What actually would be the benefit of supporting more cores for players?
Currently on consumer hardware the AMD Ryzen 9 7950X3D as being the choise on high end systems has 16 actual cores. Intels i9 14900k has 24 cores (16 "efficient cores", 8 "performance cores"). Threads don't count as the Threadripper even has 192.
Many people complain they cannot run the game properly on their 2017s hardware with GTX GPUs on 8 cores, so people using a Threadripper or other server CPUs for gaming is the niche of the niche and most games, consumer simulations or applications don't even come close to utilize even 64 cores, so saying the game uses "just" 64 cores is pretty dull imho (even in the video they appreciate that it's actually using 64 cores). I don't even know a single game which comes close to this level.

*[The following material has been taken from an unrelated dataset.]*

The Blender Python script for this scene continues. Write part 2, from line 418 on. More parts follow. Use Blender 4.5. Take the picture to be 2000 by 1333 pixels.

"they should just turn it into an api compatible fully bespoke unity replacement at this point"
"just" probably means another 2 years of development plus testing cross platforms ( keep in mind that the same build still has to run on Xbox Series which means additional testing of something bespoke on hardware not as easy to test using the dev kit only (ask Asobo how that went when it comes down to WASM support which went just fine on PC but not at all on Xbox OS...)) on a core team of maybe to who deal with that stuff to accommodate the needs of 0.005% of all players for the next 10+ years.
Outside of university and research things have to have a real value and have to be economic. It would be just a waste of development time and resources to care about this just to say "we can run on an infinite amount of cores for basically no reason!". More important is to make the simulation run as smoothly as possible for the other 99,995% of players because they actually pay the bills.